I last saw ASMZ in May 2006 on my first visit to the Donaufestival, which that year was held in Korneuburg as well as Krems. It’s a real shame that venue is no longer used; it was a very unusual, blasted/picturesque location, some kind of outbuilding of an old shipyard on the banks of the Donau. I seem to recall ASMZ having an extended line-up of at least seven members on that occasion. This time they were down to five – Efrim on vocals and guitar, two violinists, a double bassist and a drummer. And they functioned beautifully as a band, with the architectonics of the songs swelling massively and glacially around the pulsing strings and rhythms.

It’s still hard for me to think of ASMZ as a group in their own right, so keenly felt is the continuing absence of their parent band, whom I saw in London before they escalated to the heights of playing the Royal Festival Hall. But the longer GYBE’s hiatus lasts, the stronger ASMZ’s own group identity becomes. And blazing performances like Tuesday night’s can only hasten that process. I was, to put it mildly, utterly thrilled by this concert. Efrim’s voice has matured from a reedy, quavery instrument into one of bleak power and rage, while his guitar cuts through the funereal throb of the bass and drums like a scalpel. The violins of Jessica and Sophie, meanwhile, are a vital, constantly surging presence, and the ensemble singing is profoundly beautiful and affecting. These long songs are filled with passion, despair and a sense of injustice that is seared into the memory.

Leonard Cohen, Vienna Konzerthaus, 24-25 September 2008

Not much to add to my review of Leonard Cohen‘s Bruges concert, which is of course part of the problem. Every aspect of these shows is planned, meticulous, slick and competent. No risks are taken, there are hardly any off-the-cuff comments to the audience, the set list varies little if at all from night to night. Listen to recordings of two separate concerts and you’d be hard pressed to tell them apart.

In terms of Cohen talking to the audience, all you get is the endless announcements of the group members (which are often made at just the wrong moment, cutting into the climax of the solo) and the scripted introductions to the songs, which are repeated more or less verbatim from night to night.

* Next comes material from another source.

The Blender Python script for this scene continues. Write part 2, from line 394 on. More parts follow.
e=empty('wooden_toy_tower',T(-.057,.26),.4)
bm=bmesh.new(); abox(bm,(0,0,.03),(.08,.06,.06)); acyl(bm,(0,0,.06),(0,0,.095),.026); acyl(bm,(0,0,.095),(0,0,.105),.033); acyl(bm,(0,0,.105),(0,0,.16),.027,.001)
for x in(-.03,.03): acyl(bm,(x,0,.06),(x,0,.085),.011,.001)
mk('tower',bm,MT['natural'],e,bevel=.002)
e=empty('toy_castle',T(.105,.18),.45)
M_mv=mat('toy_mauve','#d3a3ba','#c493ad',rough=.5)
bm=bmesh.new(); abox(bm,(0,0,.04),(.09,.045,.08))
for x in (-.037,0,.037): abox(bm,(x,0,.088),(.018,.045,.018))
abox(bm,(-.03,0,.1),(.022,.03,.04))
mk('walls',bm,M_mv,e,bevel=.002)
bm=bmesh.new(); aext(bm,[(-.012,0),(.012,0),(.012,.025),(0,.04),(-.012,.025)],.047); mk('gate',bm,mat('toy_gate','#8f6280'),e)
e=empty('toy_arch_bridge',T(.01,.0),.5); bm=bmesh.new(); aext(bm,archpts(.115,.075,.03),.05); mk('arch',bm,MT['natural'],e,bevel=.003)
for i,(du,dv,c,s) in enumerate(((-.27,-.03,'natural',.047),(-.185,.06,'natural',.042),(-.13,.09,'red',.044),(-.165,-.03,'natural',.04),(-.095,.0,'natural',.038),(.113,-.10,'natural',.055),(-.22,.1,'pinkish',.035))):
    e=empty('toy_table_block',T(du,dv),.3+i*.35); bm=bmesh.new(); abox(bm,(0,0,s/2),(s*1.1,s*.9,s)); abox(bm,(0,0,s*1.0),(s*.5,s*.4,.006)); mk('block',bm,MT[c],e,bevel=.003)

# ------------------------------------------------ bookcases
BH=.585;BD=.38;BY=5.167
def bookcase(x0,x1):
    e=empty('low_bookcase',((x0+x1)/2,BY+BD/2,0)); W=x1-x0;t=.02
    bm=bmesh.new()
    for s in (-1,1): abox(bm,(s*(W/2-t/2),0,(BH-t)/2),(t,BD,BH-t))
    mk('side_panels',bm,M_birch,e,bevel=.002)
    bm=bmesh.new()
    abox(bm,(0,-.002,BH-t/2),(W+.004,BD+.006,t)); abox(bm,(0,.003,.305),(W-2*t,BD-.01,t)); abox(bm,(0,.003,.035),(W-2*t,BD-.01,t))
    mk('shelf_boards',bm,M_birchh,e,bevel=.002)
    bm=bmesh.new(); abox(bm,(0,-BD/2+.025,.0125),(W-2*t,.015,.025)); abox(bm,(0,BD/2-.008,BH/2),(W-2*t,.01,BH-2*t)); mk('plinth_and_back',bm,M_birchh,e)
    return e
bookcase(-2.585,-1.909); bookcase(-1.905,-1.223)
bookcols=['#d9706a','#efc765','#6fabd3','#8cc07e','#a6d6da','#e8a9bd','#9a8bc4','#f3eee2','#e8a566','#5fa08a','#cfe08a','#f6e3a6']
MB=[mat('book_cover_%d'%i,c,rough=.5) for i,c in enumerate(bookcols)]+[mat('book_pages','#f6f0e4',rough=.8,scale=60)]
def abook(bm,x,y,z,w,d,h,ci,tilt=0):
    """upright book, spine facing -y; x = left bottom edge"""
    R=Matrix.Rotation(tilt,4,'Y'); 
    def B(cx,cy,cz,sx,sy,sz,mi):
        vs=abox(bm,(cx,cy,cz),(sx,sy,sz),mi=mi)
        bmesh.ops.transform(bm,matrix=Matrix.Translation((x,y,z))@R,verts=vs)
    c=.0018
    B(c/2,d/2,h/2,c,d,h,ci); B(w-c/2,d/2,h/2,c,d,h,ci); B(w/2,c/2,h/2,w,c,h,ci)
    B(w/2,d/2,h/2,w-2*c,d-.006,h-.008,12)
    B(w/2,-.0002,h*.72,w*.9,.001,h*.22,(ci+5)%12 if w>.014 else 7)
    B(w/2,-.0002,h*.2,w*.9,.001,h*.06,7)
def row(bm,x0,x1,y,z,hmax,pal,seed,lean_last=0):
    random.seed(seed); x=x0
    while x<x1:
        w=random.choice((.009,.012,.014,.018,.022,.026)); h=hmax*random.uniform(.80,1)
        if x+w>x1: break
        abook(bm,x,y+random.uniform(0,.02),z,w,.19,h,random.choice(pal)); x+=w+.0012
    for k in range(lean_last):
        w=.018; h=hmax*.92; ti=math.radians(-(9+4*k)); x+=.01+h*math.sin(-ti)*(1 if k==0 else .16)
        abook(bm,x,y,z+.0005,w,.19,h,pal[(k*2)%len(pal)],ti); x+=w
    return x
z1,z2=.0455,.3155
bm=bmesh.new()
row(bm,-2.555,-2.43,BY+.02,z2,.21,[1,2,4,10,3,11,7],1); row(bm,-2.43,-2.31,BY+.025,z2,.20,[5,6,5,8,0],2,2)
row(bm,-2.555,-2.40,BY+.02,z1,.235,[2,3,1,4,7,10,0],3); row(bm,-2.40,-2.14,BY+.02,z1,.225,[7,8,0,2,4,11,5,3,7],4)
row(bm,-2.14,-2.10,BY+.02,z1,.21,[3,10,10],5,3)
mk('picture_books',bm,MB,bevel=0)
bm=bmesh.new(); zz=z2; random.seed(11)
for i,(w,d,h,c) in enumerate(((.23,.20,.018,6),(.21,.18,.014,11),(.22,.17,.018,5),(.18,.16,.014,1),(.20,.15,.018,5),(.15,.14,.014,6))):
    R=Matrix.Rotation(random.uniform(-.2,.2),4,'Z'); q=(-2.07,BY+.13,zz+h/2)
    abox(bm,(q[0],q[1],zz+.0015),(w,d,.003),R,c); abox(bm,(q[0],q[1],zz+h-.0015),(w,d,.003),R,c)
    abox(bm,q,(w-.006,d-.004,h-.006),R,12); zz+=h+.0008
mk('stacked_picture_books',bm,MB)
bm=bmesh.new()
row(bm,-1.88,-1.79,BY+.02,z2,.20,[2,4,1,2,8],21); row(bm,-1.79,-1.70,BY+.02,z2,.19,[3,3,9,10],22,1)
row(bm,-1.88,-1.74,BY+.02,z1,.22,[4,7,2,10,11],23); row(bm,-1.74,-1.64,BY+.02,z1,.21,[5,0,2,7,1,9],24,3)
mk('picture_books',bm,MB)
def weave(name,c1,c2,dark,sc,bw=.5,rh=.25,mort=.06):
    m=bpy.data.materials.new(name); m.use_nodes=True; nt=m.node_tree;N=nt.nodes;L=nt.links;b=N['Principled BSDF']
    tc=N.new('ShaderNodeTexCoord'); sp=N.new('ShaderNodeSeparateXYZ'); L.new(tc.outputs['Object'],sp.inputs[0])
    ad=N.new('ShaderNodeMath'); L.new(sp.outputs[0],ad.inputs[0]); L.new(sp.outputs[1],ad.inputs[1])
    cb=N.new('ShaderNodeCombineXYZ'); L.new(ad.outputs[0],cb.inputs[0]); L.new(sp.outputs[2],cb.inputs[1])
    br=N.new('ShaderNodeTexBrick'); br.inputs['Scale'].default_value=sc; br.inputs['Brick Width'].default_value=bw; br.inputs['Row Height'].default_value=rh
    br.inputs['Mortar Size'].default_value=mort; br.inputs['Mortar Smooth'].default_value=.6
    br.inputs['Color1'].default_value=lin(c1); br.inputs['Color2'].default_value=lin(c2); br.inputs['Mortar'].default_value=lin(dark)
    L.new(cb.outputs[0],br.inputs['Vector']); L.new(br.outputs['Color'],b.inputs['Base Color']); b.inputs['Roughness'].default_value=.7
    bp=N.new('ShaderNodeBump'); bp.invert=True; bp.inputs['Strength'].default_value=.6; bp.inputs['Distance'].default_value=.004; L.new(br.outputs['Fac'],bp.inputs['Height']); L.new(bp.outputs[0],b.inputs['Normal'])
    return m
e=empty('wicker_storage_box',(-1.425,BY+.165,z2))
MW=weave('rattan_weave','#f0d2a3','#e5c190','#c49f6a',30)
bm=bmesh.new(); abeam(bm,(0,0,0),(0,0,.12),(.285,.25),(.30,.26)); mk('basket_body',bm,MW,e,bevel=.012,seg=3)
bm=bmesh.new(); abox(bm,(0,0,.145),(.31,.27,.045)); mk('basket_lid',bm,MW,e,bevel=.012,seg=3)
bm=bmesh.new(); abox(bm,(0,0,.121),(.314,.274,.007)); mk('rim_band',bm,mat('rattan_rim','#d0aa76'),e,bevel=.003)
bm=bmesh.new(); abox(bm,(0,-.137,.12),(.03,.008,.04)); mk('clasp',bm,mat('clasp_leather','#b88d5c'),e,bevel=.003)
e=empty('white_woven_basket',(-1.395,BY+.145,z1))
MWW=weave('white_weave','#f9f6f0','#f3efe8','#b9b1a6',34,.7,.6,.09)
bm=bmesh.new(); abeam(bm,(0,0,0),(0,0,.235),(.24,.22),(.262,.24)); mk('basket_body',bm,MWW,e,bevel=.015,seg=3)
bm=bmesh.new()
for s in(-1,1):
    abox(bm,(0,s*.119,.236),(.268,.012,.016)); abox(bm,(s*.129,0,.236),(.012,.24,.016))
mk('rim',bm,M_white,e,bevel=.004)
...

These are often meant to sound off-the-cuff, but are actually anything but, and (even allowing for the fact that it’s only the fanatics like me who attend more than one concert; for everyone else, it doesn’t matter in the least) their impact is diminished because of it. One would have thought that Leonard would have taken the trouble to say something special about “Take This Waltz” at these shows, since he was singing it in the city in which it is set; but no, he introduced it in the same way as he does every other night (i.e. not at all).

Film of Cohen live in 1979 shows a man with a completely different attitude to live performance from the one we see today. His communication with the audience in those days was raw, spontaneous and improvisatory. In the intervening years, I fear that something precious has been lost.

All of that said, these two Vienna concerts were nevertheless rapturous, inspirational affairs. Cohen seemed to be positioned deep in the well of his immense gifts. As he sang, he focused his infinitely sad, wise, experienced gaze somewhere in the middle distance. Occasionally, I turned my attention away from him and towards the glorious surroundings of the Konzerthaus, and reflected that this kind of alignment is not likely to recur in my life for a long time, if ever.